Tuesday 21 November 2017

Steve Dempsey: Tech blogger highlights threat to traditional news business model

Marques Brownlee, a 23-year-old tech blogger, with over five million subscribers on YouTube.
Marques Brownlee, a 23-year-old tech blogger, with over five million subscribers on YouTube.
Steve Dempsey

Steve Dempsey

It looks like more people are turning to social media for the news. Hardly breaking news, but a new report from the Pew Research Centre reveals just how compelling social channels are becoming.

The study found that 67pc of Americans report that they now get some of their news on social media. And not only are more news-hounds using social media. They're using more social media services to get news than ever before. Twenty-six percent of US adults now get news from two or more social networks. That's up from 18pc in 2016.

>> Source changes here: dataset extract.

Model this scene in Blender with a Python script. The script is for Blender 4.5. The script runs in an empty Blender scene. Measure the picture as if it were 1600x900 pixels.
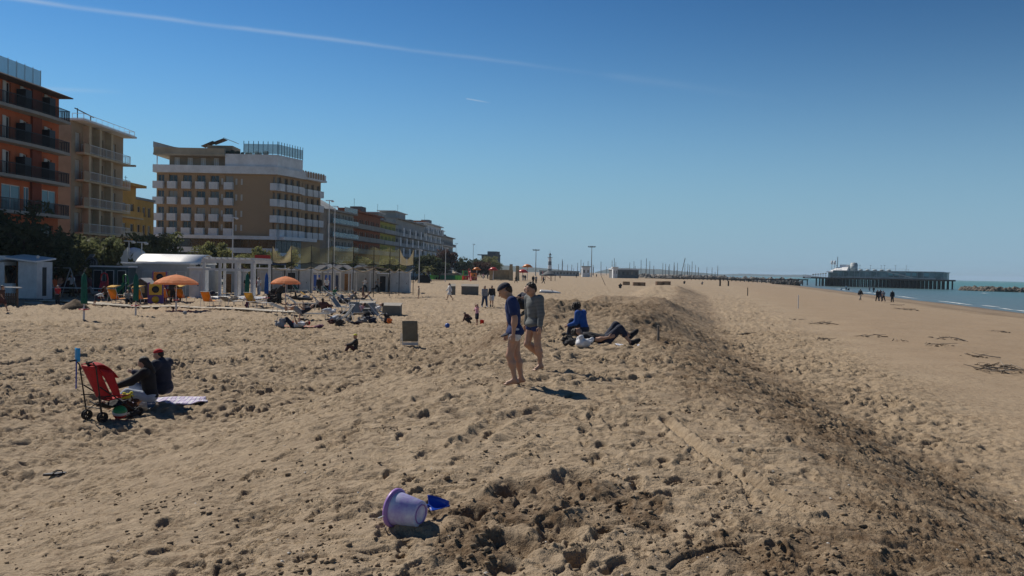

The demographics are also changing: Facebook and Co aren't just fads for the youth - 55pc of respondents over 50 are now getting news on social media.

The newsiest network is, of course, Facebook. Pew found that 45pc of US adults get news from Facebook. YouTube is the next biggest network for news with 18pc of US adults getting news on Google's video channel.

Interestingly, only three of the social networks measured saw an increase in their audience that gets news on the site: Twitter, YouTube and Snapchat.

But all this growth in social channels isn't necessarily bad news for news outlets. Many social media users still consume news from traditional channels. As ever, there are some variations. Twitter news users, for example, are more likely to also often get news via news websites and apps than Facebook news users. Facebook news users are more likely to often get news from local TV than those on YouTube, Twitter and Snapchat. LinkedIn users are most likely to rely on the good ole printed paper for their news. Snapchat news users are the least likely to read the newspaper.

So what does all this mean for traditional news outlets? And what does it mean for the news itself?

Well, first, it's worth recognising that the research is specific to America. There may be regional variances; there may be differences in the performance of certain networks; but the trends are probably similar for many developed countries where mobile penetration is high.

The ink-absorbed traditionalists will no doubt read this research as further proof of the death of in-depth analysis and quality journalism. But perhaps this is overly pessimistic. Social channels offer huge opportunities for news outlets to reach huge audiences with both breaking news stories and longer reads.

But there are challenges. Specifically in relation to ensuring brand recognition and creating a reading environment where audiences will value the content.

But there is an existential crisis here for news brands. Social media, like the internet overall, has exploded the barriers to entry for anyone that wants to build an audience. It escalates the unbundling of a daily newspaper, TV channel or nightly news broadcast.

Plus it puts the power in the hands of the user to electively select their news sources.

Now individuals can reach the same size of audience as large news outlets. And the audience can often have a closer relationship with these authentic individuals. And economically, it can be a lot more attractive to run a commercially successful social media channel than a large news organisation, where the news itself traditionally subsidises the content that makes the money.

Take Marques Brownlee a 23-year-old tech blogger, with over five million subscribers on YouTube. That's five times more YouTube subscribers that the New York Times. Brownlee, in contrast can expect to earn at least $300,000 from YouTube ads alone based on the size of his audience. Smart cookie that he is, he doubtlessly generates revenue on other social sites and probably has a host of other sponsorship deals.

The New York Times wanted to get into this technology space. It bought the tech review website Wirecutter last year for an estimated $30m. The Wirecutter now reportedly has over 100 staff. Its revenue was somewhere between $10m and $20m a year before selling to the Times, according to Politico. Assuming that its 100 employees are now hitting the $20m mark, Marques Brownlee can generate far more just on YouTube than any of Wirecutter's employees, and without any of the huge overheads a news organisation faces.

Admittedly, this isn't pure news content. But it illustrates that the continued rise of social media undermines the business model for news organisations.

And perhaps this is the real threat that social media brings may not be the rise of fake news and the creation of echo chambers, but how it is undermining the traditional news business model.